[Data segment]:
■ ■ ■ ■
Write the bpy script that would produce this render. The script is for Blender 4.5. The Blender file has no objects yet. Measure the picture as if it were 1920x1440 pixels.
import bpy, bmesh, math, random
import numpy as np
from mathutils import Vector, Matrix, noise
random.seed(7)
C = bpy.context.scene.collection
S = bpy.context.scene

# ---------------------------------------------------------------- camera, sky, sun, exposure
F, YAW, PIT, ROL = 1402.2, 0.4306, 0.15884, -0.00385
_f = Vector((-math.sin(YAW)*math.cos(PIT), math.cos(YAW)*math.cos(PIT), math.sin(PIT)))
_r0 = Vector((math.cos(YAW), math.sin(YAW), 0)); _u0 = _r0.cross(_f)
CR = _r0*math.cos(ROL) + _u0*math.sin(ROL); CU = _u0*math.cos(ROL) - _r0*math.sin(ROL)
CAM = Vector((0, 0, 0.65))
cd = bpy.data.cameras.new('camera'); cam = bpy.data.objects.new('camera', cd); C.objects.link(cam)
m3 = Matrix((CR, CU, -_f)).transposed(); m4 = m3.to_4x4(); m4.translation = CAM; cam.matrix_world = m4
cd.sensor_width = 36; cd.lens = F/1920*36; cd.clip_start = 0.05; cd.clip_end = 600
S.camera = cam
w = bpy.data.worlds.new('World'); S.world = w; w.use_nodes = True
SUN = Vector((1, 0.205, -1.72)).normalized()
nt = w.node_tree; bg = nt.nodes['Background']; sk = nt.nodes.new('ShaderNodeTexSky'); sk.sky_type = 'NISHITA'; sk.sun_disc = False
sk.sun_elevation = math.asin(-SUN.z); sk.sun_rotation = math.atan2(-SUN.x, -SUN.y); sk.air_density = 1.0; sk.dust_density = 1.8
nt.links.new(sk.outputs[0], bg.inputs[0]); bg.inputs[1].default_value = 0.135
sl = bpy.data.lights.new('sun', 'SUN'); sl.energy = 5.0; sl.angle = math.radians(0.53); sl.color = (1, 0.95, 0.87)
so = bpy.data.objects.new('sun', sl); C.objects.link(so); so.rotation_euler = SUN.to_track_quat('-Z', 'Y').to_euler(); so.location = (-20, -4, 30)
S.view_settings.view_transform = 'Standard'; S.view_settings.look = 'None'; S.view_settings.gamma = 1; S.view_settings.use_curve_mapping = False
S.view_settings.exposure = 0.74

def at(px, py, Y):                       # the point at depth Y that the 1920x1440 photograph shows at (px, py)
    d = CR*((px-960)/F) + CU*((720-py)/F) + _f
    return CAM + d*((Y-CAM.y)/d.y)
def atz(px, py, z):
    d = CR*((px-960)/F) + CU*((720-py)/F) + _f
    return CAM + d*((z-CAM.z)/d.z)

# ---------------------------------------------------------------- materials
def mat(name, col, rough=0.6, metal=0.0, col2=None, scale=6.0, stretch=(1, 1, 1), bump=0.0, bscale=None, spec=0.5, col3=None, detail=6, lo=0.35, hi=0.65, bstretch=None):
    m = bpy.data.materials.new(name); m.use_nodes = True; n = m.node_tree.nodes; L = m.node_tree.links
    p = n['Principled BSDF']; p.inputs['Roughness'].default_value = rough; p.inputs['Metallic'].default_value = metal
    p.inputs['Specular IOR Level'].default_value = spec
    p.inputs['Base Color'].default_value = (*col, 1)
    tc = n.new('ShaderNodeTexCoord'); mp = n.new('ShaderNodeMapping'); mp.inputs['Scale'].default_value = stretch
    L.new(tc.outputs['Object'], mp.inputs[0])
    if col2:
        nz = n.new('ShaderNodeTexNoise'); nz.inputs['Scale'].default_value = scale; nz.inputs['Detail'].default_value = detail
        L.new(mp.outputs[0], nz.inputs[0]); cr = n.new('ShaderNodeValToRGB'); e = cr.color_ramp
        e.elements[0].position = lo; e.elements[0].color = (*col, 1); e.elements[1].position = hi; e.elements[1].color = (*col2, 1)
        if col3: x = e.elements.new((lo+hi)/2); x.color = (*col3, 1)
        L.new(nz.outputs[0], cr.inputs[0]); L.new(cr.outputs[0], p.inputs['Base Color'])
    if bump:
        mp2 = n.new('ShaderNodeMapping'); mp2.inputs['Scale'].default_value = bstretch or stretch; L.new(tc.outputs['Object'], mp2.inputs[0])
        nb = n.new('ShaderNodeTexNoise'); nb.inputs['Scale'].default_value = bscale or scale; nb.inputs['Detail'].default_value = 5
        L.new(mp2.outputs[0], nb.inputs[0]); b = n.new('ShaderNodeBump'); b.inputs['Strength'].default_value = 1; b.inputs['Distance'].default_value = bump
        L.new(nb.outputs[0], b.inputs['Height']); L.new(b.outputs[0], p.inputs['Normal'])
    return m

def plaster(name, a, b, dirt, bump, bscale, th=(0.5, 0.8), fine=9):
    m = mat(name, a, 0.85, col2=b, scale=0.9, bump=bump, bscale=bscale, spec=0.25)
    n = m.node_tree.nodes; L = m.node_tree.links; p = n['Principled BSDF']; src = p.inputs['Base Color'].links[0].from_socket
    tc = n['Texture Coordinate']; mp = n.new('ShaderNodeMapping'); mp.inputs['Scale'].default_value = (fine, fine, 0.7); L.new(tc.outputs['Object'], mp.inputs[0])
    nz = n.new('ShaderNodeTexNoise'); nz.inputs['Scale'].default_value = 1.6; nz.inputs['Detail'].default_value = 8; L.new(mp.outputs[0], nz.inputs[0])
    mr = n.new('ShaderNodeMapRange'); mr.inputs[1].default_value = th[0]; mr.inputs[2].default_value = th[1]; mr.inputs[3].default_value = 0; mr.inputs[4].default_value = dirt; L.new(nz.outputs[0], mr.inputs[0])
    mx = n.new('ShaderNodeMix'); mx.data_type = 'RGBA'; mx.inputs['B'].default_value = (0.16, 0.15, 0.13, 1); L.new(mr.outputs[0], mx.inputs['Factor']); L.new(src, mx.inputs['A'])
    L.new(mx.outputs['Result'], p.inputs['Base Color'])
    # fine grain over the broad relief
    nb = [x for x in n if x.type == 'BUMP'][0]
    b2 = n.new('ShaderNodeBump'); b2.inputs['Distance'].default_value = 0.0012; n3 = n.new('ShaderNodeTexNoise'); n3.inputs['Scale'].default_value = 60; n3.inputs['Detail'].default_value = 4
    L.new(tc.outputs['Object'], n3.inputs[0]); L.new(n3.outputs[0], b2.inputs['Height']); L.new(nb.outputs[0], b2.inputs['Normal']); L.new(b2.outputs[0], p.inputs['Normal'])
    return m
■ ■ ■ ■
[Problem details]: Reproduce the complete set of lines precisely as supplied.

[Answer below]:
Write the bpy script that would produce this render. The script is for Blender 4.5. The Blender file has no objects yet. Measure the picture as if it were 1920x1440 pixels.
import bpy, bmesh, math, random
import numpy as np
from mathutils import Vector, Matrix, noise
random.seed(7)
C = bpy.context.scene.collection
S = bpy.context.scene

# ---------------------------------------------------------------- camera, sky, sun, exposure
F, YAW, PIT, ROL = 1402.2, 0.4306, 0.15884, -0.00385
_f = Vector((-math.sin(YAW)*math.cos(PIT), math.cos(YAW)*math.cos(PIT), math.sin(PIT)))
_r0 = Vector((math.cos(YAW), math.sin(YAW), 0)); _u0 = _r0.cross(_f)
CR = _r0*math.cos(ROL) + _u0*math.sin(ROL); CU = _u0*math.cos(ROL) - _r0*math.sin(ROL)
CAM = Vector((0, 0, 0.65))
cd = bpy.data.cameras.new('camera'); cam = bpy.data.objects.new('camera', cd); C.objects.link(cam)
m3 = Matrix((CR, CU, -_f)).transposed(); m4 = m3.to_4x4(); m4.translation = CAM; cam.matrix_world = m4
cd.sensor_width = 36; cd.lens = F/1920*36; cd.clip_start = 0.05; cd.clip_end = 600
S.camera = cam
w = bpy.data.worlds.new('World'); S.world = w; w.use_nodes = True
SUN = Vector((1, 0.205, -1.72)).normalized()
nt = w.node_tree; bg = nt.nodes['Background']; sk = nt.nodes.new('ShaderNodeTexSky'); sk.sky_type = 'NISHITA'; sk.sun_disc = False
sk.sun_elevation = math.asin(-SUN.z); sk.sun_rotation = math.atan2(-SUN.x, -SUN.y); sk.air_density = 1.0; sk.dust_density = 1.8
nt.links.new(sk.outputs[0], bg.inputs[0]); bg.inputs[1].default_value = 0.135
sl = bpy.data.lights.new('sun', 'SUN'); sl.energy = 5.0; sl.angle = math.radians(0.53); sl.color = (1, 0.95, 0.87)
so = bpy.data.objects.new('sun', sl); C.objects.link(so); so.rotation_euler = SUN.to_track_quat('-Z', 'Y').to_euler(); so.location = (-20, -4, 30)
S.view_settings.view_transform = 'Standard'; S.view_settings.look = 'None'; S.view_settings.gamma = 1; S.view_settings.use_curve_mapping = False
S.view_settings.exposure = 0.74

def at(px, py, Y):                       # the point at depth Y that the 1920x1440 photograph shows at (px, py)
    d = CR*((px-960)/F) + CU*((720-py)/F) + _f
    return CAM + d*((Y-CAM.y)/d.y)
def atz(px, py, z):
    d = CR*((px-960)/F) + CU*((720-py)/F) + _f
    return CAM + d*((z-CAM.z)/d.z)

# ---------------------------------------------------------------- materials
def mat(name, col, rough=0.6, metal=0.0, col2=None, scale=6.0, stretch=(1, 1, 1), bump=0.0, bscale=None, spec=0.5, col3=None, detail=6, lo=0.35, hi=0.65, bstretch=None):
    m = bpy.data.materials.new(name); m.use_nodes = True; n = m.node_tree.nodes; L = m.node_tree.links
    p = n['Principled BSDF']; p.inputs['Roughness'].default_value = rough; p.inputs['Metallic'].default_value = metal
    p.inputs['Specular IOR Level'].default_value = spec
    p.inputs['Base Color'].default_value = (*col, 1)
    tc = n.new('ShaderNodeTexCoord'); mp = n.new('ShaderNodeMapping'); mp.inputs['Scale'].default_value = stretch
    L.new(tc.outputs['Object'], mp.inputs[0])
    if col2:
        nz = n.new('ShaderNodeTexNoise'); nz.inputs['Scale'].default_value = scale; nz.inputs['Detail'].default_value = detail
        L.new(mp.outputs[0], nz.inputs[0]); cr = n.new('ShaderNodeValToRGB'); e = cr.color_ramp
        e.elements[0].position = lo; e.elements[0].color = (*col, 1); e.elements[1].position = hi; e.elements[1].color = (*col2, 1)
        if col3: x = e.elements.new((lo+hi)/2); x.color = (*col3, 1)
        L.new(nz.outputs[0], cr.inputs[0]); L.new(cr.outputs[0], p.inputs['Base Color'])
    if bump:
        mp2 = n.new('ShaderNodeMapping'); mp2.inputs['Scale'].default_value = bstretch or stretch; L.new(tc.outputs['Object'], mp2.inputs[0])
        nb = n.new('ShaderNodeTexNoise'); nb.inputs['Scale'].default_value = bscale or scale; nb.inputs['Detail'].default_value = 5
        L.new(mp2.outputs[0], nb.inputs[0]); b = n.new('ShaderNodeBump'); b.inputs['Strength'].default_value = 1; b.inputs['Distance'].default_value = bump
        L.new(nb.outputs[0], b.inputs['Height']); L.new(b.outputs[0], p.inputs['Normal'])
    return m

def plaster(name, a, b, dirt, bump, bscale, th=(0.5, 0.8), fine=9):
    m = mat(name, a, 0.85, col2=b, scale=0.9, bump=bump, bscale=bscale, spec=0.25)
    n = m.node_tree.nodes; L = m.node_tree.links; p = n['Principled BSDF']; src = p.inputs['Base Color'].links[0].from_socket
    tc = n['Texture Coordinate']; mp = n.new('ShaderNodeMapping'); mp.inputs['Scale'].default_value = (fine, fine, 0.7); L.new(tc.outputs['Object'], mp.inputs[0])
    nz = n.new('ShaderNodeTexNoise'); nz.inputs['Scale'].default_value = 1.6; nz.inputs['Detail'].default_value = 8; L.new(mp.outputs[0], nz.inputs[0])
    mr = n.new('ShaderNodeMapRange'); mr.inputs[1].default_value = th[0]; mr.inputs[2].default_value = th[1]; mr.inputs[3].default_value = 0; mr.inputs[4].default_value = dirt; L.new(nz.outputs[0], mr.inputs[0])
    mx = n.new('ShaderNodeMix'); mx.data_type = 'RGBA'; mx.inputs['B'].default_value = (0.16, 0.15, 0.13, 1); L.new(mr.outputs[0], mx.inputs['Factor']); L.new(src, mx.inputs['A'])
    L.new(mx.outputs['Result'], p.inputs['Base Color'])
    # fine grain over the broad relief
    nb = [x for x in n if x.type == 'BUMP'][0]
    b2 = n.new('ShaderNodeBump'); b2.inputs['Distance'].default_value = 0.0012; n3 = n.new('ShaderNodeTexNoise'); n3.inputs['Scale'].default_value = 60; n3.inputs['Detail'].default_value = 4
    L.new(tc.outputs['Object'], n3.inputs[0]); L.new(n3.outputs[0], b2.inputs['Height']); L.new(nb.outputs[0], b2.inputs['Normal']); L.new(b2.outputs[0], p.inputs['Normal'])
    return m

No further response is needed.